This strong performance translated to a stable net margin of 11 percent, highlighting the company’s ability to maintain profitability despite economic challenges.
Revenues also grew to P487 million during the nine-month period, mainly from Balai Pandesal stores.
Management’s view
“This solid growth reflects the continued popularity of our flagship brand, Balai Pandesal, and the resilience of our business despite economic challenges,” said Lester Yu, president and CEO of Balai ni Fruitas.
“Our operational efficiency and strategic expansion, including the addition of Sugarhouse, position us for long-term success. As we move toward the end of 2024, we will remain committed to delivering value to our customers, employees, and shareholders as we continue to grow and strengthen our market presence,” he said.
Healthy profit margins
The company reported a 25 percent rise in gross profit to P240 million, maintaining a strong 49 percent gross margin despite higher raw material costs.

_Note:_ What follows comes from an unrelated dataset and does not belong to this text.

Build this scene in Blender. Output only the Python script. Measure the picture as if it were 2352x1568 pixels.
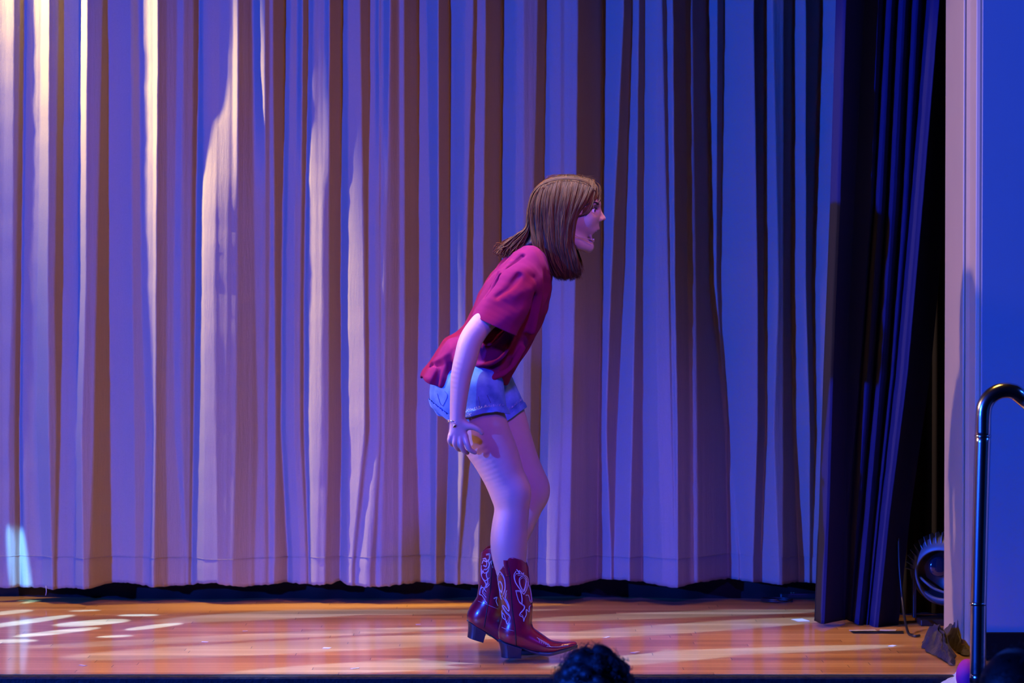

Improved operational efficiency boosted earnings before interest, taxes, depreciation, and amortization margin to 21 percent, up from 19 percent last year. Balai Pandesal’s popularity continues to drive strong demand, while the integration of Sugarhouse has diversified the product range.
As of Sept. 30, 2024, Balai ni Fruitas operated 131 stores, broadening its presence across the Philippine market.